There is also the issue around the ownership of the private jet involved. It is owned by a firm, Eagle Air Company, in which Pastor Ayo Oritsejafor has vested interest. Pastor Ayo is currently the president of Christian Association of Nigeria. However, the company has issued a statement indicating that the aircraft was leased commercially by a certain John Ishyaku for a Lagos – Johannesburg – Lagos flight. Was Eagle Air and/or Pastor Ayo aware of the purpose for which the aircraft was hired or not? Are there any guiding regulations by the NCAA requiring full disclosure of intent for aircraft hire?
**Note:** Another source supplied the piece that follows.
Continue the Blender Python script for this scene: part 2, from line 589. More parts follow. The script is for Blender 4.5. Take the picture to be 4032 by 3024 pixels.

Is there a valid case of aiding and abetting or rather pure happenstance? In the country which we live in, the default mindset on such occurrences is that there is some form of collusion, no matter how passive it may be. It is pretty much a form of guilty until proven innocent. There is hardly any reason to alter this paradigm as yet. As usual, the country expects to hear that investigations are underway… but until one case of corruption is seen to completion, with the guilty charged and punished, the hope for justice remains just that, hope!

Here again, we are confronted with a leadership gaffe. True leadership ensures that urgent decisions with far reaching impacts, are taken at upper echelons, with full alignment of stakeholders and at least due notification to other affected parties. Actions are implemented in conformance with laid down guiding principles. Processes are put in place for efficient execution. For example, a procedure exists for transacting urgent huge sums of forex to foreign recipients, in favor of government purchase. Someone, somewhere in the chain of command, breached management procedure or as it is popularly dubbed, due process, and has plunged the country into an embarrassing scandal.

In the final analysis, the only thing to worry about is whether strong action will be taken against this leadership blunder. Yay or nay? Do the nays have it?